── SUPPLIED RECORDS ──

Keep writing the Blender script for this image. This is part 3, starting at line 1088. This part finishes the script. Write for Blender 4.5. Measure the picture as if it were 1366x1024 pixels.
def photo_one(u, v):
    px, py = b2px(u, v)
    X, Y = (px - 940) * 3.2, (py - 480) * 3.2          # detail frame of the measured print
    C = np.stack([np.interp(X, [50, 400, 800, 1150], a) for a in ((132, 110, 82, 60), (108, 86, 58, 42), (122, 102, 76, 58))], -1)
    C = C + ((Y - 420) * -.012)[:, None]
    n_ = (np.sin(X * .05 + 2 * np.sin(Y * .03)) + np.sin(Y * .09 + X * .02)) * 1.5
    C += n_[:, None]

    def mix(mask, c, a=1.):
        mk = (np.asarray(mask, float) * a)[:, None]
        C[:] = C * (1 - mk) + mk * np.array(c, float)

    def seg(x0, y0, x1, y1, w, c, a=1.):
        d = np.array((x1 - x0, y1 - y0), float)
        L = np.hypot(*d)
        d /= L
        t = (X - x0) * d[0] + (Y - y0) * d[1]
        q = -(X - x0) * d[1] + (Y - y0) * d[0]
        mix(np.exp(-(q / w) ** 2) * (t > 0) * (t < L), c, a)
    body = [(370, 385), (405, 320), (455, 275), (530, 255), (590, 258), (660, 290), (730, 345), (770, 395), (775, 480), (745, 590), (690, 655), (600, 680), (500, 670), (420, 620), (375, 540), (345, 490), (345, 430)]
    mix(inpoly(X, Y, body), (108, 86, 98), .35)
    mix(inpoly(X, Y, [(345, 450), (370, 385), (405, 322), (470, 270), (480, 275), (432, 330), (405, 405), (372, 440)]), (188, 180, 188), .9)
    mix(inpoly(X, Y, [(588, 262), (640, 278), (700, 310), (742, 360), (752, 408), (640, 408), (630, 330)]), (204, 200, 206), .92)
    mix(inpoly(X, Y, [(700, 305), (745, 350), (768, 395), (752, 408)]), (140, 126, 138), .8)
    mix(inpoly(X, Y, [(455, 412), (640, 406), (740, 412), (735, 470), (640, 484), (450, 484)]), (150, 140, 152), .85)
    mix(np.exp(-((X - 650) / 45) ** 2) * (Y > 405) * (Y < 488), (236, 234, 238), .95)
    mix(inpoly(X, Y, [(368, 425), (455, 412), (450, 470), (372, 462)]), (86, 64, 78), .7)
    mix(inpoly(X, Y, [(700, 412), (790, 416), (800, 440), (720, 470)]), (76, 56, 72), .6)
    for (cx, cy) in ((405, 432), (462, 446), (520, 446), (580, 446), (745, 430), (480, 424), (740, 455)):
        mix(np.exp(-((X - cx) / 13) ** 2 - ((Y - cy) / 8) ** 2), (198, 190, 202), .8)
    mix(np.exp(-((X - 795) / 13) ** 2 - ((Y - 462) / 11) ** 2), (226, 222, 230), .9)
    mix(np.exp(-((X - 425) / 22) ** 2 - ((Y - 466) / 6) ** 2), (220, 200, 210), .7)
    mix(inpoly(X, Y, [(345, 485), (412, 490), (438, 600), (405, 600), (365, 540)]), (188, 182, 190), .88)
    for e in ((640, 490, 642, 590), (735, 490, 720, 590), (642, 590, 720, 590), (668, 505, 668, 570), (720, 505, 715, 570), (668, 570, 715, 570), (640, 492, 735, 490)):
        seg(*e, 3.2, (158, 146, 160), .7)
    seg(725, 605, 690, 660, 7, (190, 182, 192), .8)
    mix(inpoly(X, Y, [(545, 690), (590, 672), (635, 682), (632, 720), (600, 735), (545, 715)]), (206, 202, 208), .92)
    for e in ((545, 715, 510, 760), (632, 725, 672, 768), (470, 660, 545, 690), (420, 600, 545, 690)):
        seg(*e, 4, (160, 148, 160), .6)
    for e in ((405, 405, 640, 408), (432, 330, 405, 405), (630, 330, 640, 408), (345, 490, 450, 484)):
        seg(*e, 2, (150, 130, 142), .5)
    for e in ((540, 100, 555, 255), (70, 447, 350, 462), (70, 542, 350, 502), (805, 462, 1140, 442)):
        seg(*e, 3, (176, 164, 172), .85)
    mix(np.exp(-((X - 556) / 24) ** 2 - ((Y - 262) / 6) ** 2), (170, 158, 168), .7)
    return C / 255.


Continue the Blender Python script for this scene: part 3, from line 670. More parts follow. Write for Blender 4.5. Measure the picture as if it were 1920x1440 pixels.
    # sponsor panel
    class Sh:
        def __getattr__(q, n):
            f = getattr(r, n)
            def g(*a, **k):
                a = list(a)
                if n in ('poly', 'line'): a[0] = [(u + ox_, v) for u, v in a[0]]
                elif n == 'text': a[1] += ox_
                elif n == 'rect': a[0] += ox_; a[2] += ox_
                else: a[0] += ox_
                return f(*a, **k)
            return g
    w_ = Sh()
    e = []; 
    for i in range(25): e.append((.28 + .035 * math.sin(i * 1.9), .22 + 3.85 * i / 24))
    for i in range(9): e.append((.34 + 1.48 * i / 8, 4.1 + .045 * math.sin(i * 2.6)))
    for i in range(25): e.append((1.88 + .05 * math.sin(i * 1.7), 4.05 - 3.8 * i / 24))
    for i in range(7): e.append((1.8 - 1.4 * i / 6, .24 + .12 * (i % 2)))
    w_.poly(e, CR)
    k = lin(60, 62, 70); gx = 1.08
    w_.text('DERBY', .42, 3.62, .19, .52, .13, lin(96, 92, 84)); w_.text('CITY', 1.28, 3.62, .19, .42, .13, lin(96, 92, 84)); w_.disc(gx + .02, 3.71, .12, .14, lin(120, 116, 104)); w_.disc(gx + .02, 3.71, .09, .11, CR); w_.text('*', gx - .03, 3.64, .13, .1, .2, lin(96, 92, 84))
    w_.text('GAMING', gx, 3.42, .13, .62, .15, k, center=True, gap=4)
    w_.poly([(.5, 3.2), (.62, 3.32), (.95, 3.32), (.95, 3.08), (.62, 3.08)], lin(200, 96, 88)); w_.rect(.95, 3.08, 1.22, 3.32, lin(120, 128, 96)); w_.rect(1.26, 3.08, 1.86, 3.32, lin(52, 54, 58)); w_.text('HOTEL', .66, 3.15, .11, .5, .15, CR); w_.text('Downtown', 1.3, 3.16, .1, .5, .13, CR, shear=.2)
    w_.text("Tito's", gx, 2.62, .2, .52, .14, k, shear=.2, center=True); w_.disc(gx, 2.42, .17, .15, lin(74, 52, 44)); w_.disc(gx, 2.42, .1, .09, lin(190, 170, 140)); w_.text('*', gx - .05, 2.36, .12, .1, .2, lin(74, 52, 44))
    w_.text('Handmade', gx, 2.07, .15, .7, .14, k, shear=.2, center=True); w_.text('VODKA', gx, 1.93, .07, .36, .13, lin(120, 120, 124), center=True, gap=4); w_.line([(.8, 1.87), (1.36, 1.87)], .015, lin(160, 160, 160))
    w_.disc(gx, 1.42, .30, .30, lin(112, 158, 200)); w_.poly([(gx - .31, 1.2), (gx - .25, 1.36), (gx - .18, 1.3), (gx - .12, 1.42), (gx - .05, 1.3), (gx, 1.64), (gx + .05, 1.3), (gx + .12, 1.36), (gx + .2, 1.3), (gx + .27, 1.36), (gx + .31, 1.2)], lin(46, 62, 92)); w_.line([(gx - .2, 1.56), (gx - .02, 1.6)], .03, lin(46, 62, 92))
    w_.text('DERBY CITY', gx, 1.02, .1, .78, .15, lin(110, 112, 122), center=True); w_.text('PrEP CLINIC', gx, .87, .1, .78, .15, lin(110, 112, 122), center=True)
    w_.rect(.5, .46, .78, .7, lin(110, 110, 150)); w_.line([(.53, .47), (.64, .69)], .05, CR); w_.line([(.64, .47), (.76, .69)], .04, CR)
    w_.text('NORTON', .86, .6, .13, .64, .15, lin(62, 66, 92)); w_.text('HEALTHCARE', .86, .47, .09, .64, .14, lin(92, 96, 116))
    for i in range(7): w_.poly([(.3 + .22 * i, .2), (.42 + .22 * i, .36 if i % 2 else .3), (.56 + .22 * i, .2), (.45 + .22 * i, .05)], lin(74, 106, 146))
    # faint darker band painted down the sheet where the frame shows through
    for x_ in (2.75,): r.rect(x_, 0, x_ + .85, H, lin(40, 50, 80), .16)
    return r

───

→ WRITTEN TASK
Please write out the material word for word from its first line through the line holding "C[:] = C * (1 - mk)", including both, and no line past it.

→ COMPLETED TASK
Keep writing the Blender script for this image. This is part 3, starting at line 1088. This part finishes the script. Write for Blender 4.5. Measure the picture as if it were 1366x1024 pixels.
def photo_one(u, v):
    px, py = b2px(u, v)
    X, Y = (px - 940) * 3.2, (py - 480) * 3.2          # detail frame of the measured print
    C = np.stack([np.interp(X, [50, 400, 800, 1150], a) for a in ((132, 110, 82, 60), (108, 86, 58, 42), (122, 102, 76, 58))], -1)
    C = C + ((Y - 420) * -.012)[:, None]
    n_ = (np.sin(X * .05 + 2 * np.sin(Y * .03)) + np.sin(Y * .09 + X * .02)) * 1.5
    C += n_[:, None]

    def mix(mask, c, a=1.):
        mk = (np.asarray(mask, float) * a)[:, None]
        C[:] = C * (1 - mk) + mk * np.array(c, float)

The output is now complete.